(begin)
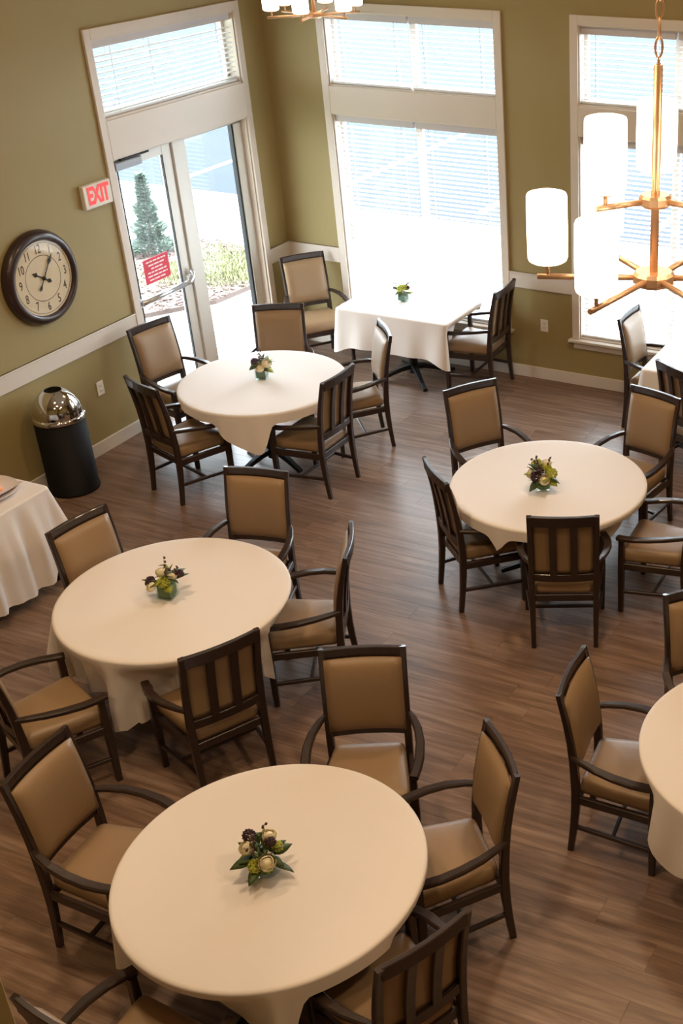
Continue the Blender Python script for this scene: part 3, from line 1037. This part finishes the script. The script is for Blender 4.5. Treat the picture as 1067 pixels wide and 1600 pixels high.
ROUND = [
    ('1', 1.498, -2.567, -61, 0.16, 0.24, 'beside the glass door', 'small cloth-covered round table beside the glass door'),
    ('2', 2.984, -5.520, -72, 0.39, 0.15, 'with the square green vase, its folds hanging low', ''),
    ('3', 4.875, -7.156, -53, 0.18, 0.28, 'on the lowest and largest-looking table', ''),
    ('4', 4.483, -3.302, -24, 0.13, 0.26, 'under the burgundy and lime centrepiece', ''),
    ('5', 6.754, -5.458, -117, 0.20, 0.30, 'cut off by the frame edge', ''),
]
TLAB = {'1': 'round table under white cloth beside the glass door', '2': 'round table under low-hanging cloth, next to the skirted buffet', '3': 'round table under white cloth, lowest in the picture',
        '4': 'round table under white cloth with the burgundy and lime centrepiece', '5': 'round table under white cloth, cut off by the frame edge'}
for tb, cx, cy, psi, d0, d1, lb, _ in ROUND:
    t = thing('round_table', TLAB[tb], 'table', (cx, cy, 0), rad(psi), 'round dining tables')
    MB().lathe([(0.0001, 0.722), (TR - 0.01, 0.722), (TR, 0.728), (TR, 0.746), (TR - 0.006, TZ), (0.0001, TZ)], 64, smooth=False).build('tabletop', M['tablewood'], t)
    table_base(t, 0.36)
    n = 168
    pts, nr, dr = [], [], []
    for i in range(n):
        a = 2 * PI * i / n
        nn = Vector((math.cos(a), math.sin(a)))
        pts.append(Vector((cx, cy)) + nn * (TR + 0.004))
        nr.append(nn)
        dl = abs(((math.degrees(a) - psi + 45) % 90) - 45)
        dr.append(d0 + d1 * max(0, 1 - dl / 40) ** 1.3)
    drape('tablecloth', pts, nr, dr, TZ + 0.006, 0.052 if tb == '2' else 0.022, 19 if tb == '2' else 12, 'white tablecloth ' + lb, 'white round tablecloths', seed=int(tb), hem_wave=0.06 if tb == '2' else 0.03)


def rect_outline(x0, x1, y0, y1, r=0.03, step=0.035):
    pts, nr = [], []
    cs = [(x1 - r, y0 + r, -90), (x1 - r, y1 - r, 0), (x0 + r, y1 - r, 90), (x0 + r, y0 + r, 180)]
    for i, (cx, cy, a0) in enumerate(cs):
        for k in range(5):
            a = rad(a0 + 90 * k / 4)
            nr.append(Vector((math.cos(a), math.sin(a))))
            pts.append(Vector((cx, cy)) + nr[-1] * r)
        nx = cs[(i + 1) % 4]
        p1 = Vector((nx[0], nx[1])) + Vector((math.cos(rad(nx[2])), math.sin(rad(nx[2])))) * r
        p0 = pts[-1].copy()
        m_ = max(2, int((p1 - p0).length / step))
        for k in range(1, m_):
            pts.append(p0 + (p1 - p0) * k / m_)
            nr.append(nr[4 + 5 * i - 4 + 4 - 4] if False else Vector((math.cos(rad(a0 + 90)), math.sin(rad(a0 + 90)))))
    return pts, nr


def rect_table(name, lab, clab, x0, x1, y0, y1, drop, extra, back, amp=0.016, seed=1):
    t = thing(name, lab, 'table', ((x0 + x1) / 2, (y0 + y1) / 2, 0), 0, 'rectangular window tables')
    hx, hy = (x1 - x0) / 2, (y1 - y0) / 2
    MB().bbox((-hx, -hy, 0.722), (hx, hy, TZ), 0.006).build('tabletop', M['tablewood'], t)
    table_base(t, 0.42)
    pts, nr = rect_outline(x0 - 0.004, x1 + 0.004, y0 - 0.004, y1 + 0.004)
    dr = []
    for p in pts:
        dc = min(math.hypot(p.x - a, p.y - b) for a in (x0, x1) for b in (y0, y1))
        q = drop + extra * max(0, 1 - dc / 0.30) ** 1.4
        if p.y > y1 - 0.05:
            q = min(q, back)
        dr.append(q)
    drape('tablecloth', pts, nr, dr, TZ + 0.006, amp, 9, clab, None, seed=seed, flare=0.10)
    return t


rect_table('rectangular_table', 'rectangular table against the middle window, under a white cloth', 'white cloth with hanging corners on the rectangular corner table', 1.072, 2.286, -0.812, -0.100, 0.36, 0.14, 0.20, seed=3)
rect_table('rectangular_table', 'rectangular table below the window with lit shades, half out of frame', 'white cloth on the half-seen table below the chandelier window', 4.352, 5.45, -1.105, -0.12, 0.34, 0.12, 0.20, seed=5)

# skirted buffet
bt = thing('buffet_table', 'skirted buffet table along the olive wall, cut by the frame edge', 'table', (0.84, -5.65, 0))
MB().bbox((-0.375, -0.92, 0.722), (0.375, 0.92, TZ), 0.006).build('tabletop', M['tablewood'], bt)
for sx in (-1, 1):
    for sy in (-1, 1):
        MB().tube([(sx * 0.33, sy * 0.86, 0), (sx * 0.33, sy * 0.86, 0.722)], 0.016, 10).build('leg', M['black_metal'], bt)
pts, nr = rect_outline(0.46, 1.22, -6.575, -4.725, 0.03, 0.03)
dr = []
for p in pts:
    q = 0.655
    if p.y > -4.78:
        q = 0.36 + 0.18 * max(0, 1 - abs(p.x - 1.10) / 0.4)
    dr.append(q)
drape('buffet_cloth', pts, nr, dr, TZ + 0.006, 0.038, 22, 'long white pleated cloth on the buffet by the olive wall', None, seed=8, hem_wave=0.015, flare=0.05)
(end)
• [PROBLEM STATEMENT]: Leave out all pictures, then copy the remaining material exactly.

• [COMPLETED TASK]:
Continue the Blender Python script for this scene: part 3, from line 1037. This part finishes the script. The script is for Blender 4.5. Treat the picture as 1067 pixels wide and 1600 pixels high.
ROUND = [
    ('1', 1.498, -2.567, -61, 0.16, 0.24, 'beside the glass door', 'small cloth-covered round table beside the glass door'),
    ('2', 2.984, -5.520, -72, 0.39, 0.15, 'with the square green vase, its folds hanging low', ''),
    ('3', 4.875, -7.156, -53, 0.18, 0.28, 'on the lowest and largest-looking table', ''),
    ('4', 4.483, -3.302, -24, 0.13, 0.26, 'under the burgundy and lime centrepiece', ''),
    ('5', 6.754, -5.458, -117, 0.20, 0.30, 'cut off by the frame edge', ''),
]
TLAB = {'1': 'round table under white cloth beside the glass door', '2': 'round table under low-hanging cloth, next to the skirted buffet', '3': 'round table under white cloth, lowest in the picture',
        '4': 'round table under white cloth with the burgundy and lime centrepiece', '5': 'round table under white cloth, cut off by the frame edge'}
for tb, cx, cy, psi, d0, d1, lb, _ in ROUND:
    t = thing('round_table', TLAB[tb], 'table', (cx, cy, 0), rad(psi), 'round dining tables')
    MB().lathe([(0.0001, 0.722), (TR - 0.01, 0.722), (TR, 0.728), (TR, 0.746), (TR - 0.006, TZ), (0.0001, TZ)], 64, smooth=False).build('tabletop', M['tablewood'], t)
    table_base(t, 0.36)
    n = 168
    pts, nr, dr = [], [], []
    for i in range(n):
        a = 2 * PI * i / n
        nn = Vector((math.cos(a), math.sin(a)))
        pts.append(Vector((cx, cy)) + nn * (TR + 0.004))
        nr.append(nn)
        dl = abs(((math.degrees(a) - psi + 45) % 90) - 45)
        dr.append(d0 + d1 * max(0, 1 - dl / 40) ** 1.3)
    drape('tablecloth', pts, nr, dr, TZ + 0.006, 0.052 if tb == '2' else 0.022, 19 if tb == '2' else 12, 'white tablecloth ' + lb, 'white round tablecloths', seed=int(tb), hem_wave=0.06 if tb == '2' else 0.03)


def rect_outline(x0, x1, y0, y1, r=0.03, step=0.035):
    pts, nr = [], []
    cs = [(x1 - r, y0 + r, -90), (x1 - r, y1 - r, 0), (x0 + r, y1 - r, 90), (x0 + r, y0 + r, 180)]
    for i, (cx, cy, a0) in enumerate(cs):
        for k in range(5):
            a = rad(a0 + 90 * k / 4)
            nr.append(Vector((math.cos(a), math.sin(a))))
            pts.append(Vector((cx, cy)) + nr[-1] * r)
        nx = cs[(i + 1) % 4]
        p1 = Vector((nx[0], nx[1])) + Vector((math.cos(rad(nx[2])), math.sin(rad(nx[2])))) * r
        p0 = pts[-1].copy()
        m_ = max(2, int((p1 - p0).length / step))
        for k in range(1, m_):
            pts.append(p0 + (p1 - p0) * k / m_)
            nr.append(nr[4 + 5 * i - 4 + 4 - 4] if False else Vector((math.cos(rad(a0 + 90)), math.sin(rad(a0 + 90)))))
    return pts, nr


def rect_table(name, lab, clab, x0, x1, y0, y1, drop, extra, back, amp=0.016, seed=1):
    t = thing(name, lab, 'table', ((x0 + x1) / 2, (y0 + y1) / 2, 0), 0, 'rectangular window tables')
    hx, hy = (x1 - x0) / 2, (y1 - y0) / 2
    MB().bbox((-hx, -hy, 0.722), (hx, hy, TZ), 0.006).build('tabletop', M['tablewood'], t)
    table_base(t, 0.42)
    pts, nr = rect_outline(x0 - 0.004, x1 + 0.004, y0 - 0.004, y1 + 0.004)
    dr = []
    for p in pts:
        dc = min(math.hypot(p.x - a, p.y - b) for a in (x0, x1) for b in (y0, y1))
        q = drop + extra * max(0, 1 - dc / 0.30) ** 1.4
        if p.y > y1 - 0.05:
            q = min(q, back)
        dr.append(q)
    drape('tablecloth', pts, nr, dr, TZ + 0.006, amp, 9, clab, None, seed=seed, flare=0.10)
    return t


rect_table('rectangular_table', 'rectangular table against the middle window, under a white cloth', 'white cloth with hanging corners on the rectangular corner table', 1.072, 2.286, -0.812, -0.100, 0.36, 0.14, 0.20, seed=3)
rect_table('rectangular_table', 'rectangular table below the window with lit shades, half out of frame', 'white cloth on the half-seen table below the chandelier window', 4.352, 5.45, -1.105, -0.12, 0.34, 0.12, 0.20, seed=5)

# skirted buffet
bt = thing('buffet_table', 'skirted buffet table along the olive wall, cut by the frame edge', 'table', (0.84, -5.65, 0))
MB().bbox((-0.375, -0.92, 0.722), (0.375, 0.92, TZ), 0.006).build('tabletop', M['tablewood'], bt)
for sx in (-1, 1):
    for sy in (-1, 1):
        MB().tube([(sx * 0.33, sy * 0.86, 0), (sx * 0.33, sy * 0.86, 0.722)], 0.016, 10).build('leg', M['black_metal'], bt)
pts, nr = rect_outline(0.46, 1.22, -6.575, -4.725, 0.03, 0.03)
dr = []
for p in pts:
    q = 0.655
    if p.y > -4.78:
        q = 0.36 + 0.18 * max(0, 1 - abs(p.x - 1.10) / 0.4)
    dr.append(q)
drape('buffet_cloth', pts, nr, dr, TZ + 0.006, 0.038, 22, 'long white pleated cloth on the buffet by the olive wall', None, seed=8, hem_wave=0.015, flare=0.05)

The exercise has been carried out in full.